Die Nazis hingen ihm ein Schild mit der Aufschrift „Jude" um den Hals
Als wir ihn in seiner Zelle besuchten, nahm mich mein Vater auf seinen Schoß. Ich weiß noch, dass ich kein Wort mit ihm sprach, weil ich wütend auf ihn war: darauf, dass er nicht nachhause kam.
Alexander: Mein Vater war den Nazis schon lange ein Dorn im Auge, er war ein engagierter Sozialdemokrat. Jahrelang arbeitete er für die Tageszeitung „Lübecker Volksbote" und half in der Bürgerschaft und bei den Jungsozialisten aus. Später lernte er den jungen Willy Brand kennen, dessen Mentor er wurde.
Als Hitler 1933 die Macht ergriff, gab es eine große Versammlung von knapp 10.000 Menschen.

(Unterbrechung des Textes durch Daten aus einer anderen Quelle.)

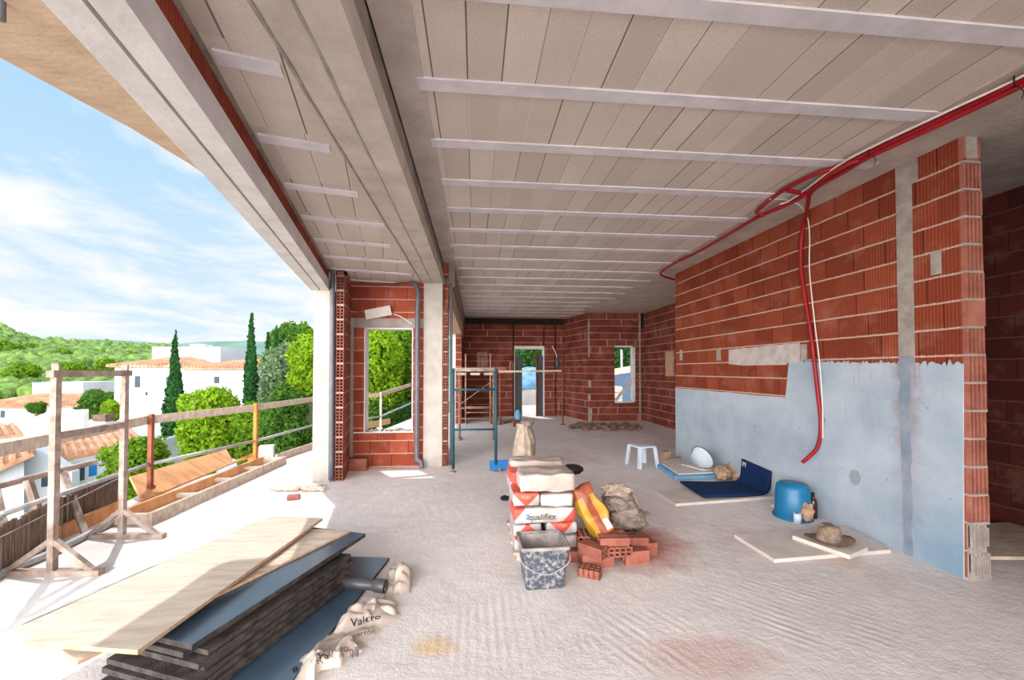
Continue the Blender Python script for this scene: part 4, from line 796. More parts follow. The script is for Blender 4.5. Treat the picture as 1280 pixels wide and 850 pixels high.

Es handelte sich um Sozialdemokraten und Kommunisten, die zum Widerstand gegen Hitler aufriefen. Der Widerstandskämpfer und Freund meines Vaters, Julius Leber, sollte vorsprechen, konnte es aber nicht. Also übernahm mein Vater die Aufgabe. Im März wurde die Redaktion des „Lübecker Volksboten" geschlossen. Die Nazis sperrten meinen Vater ein. Ab Mai war er dann im KZ Fuhlsbüttel inhaftiert.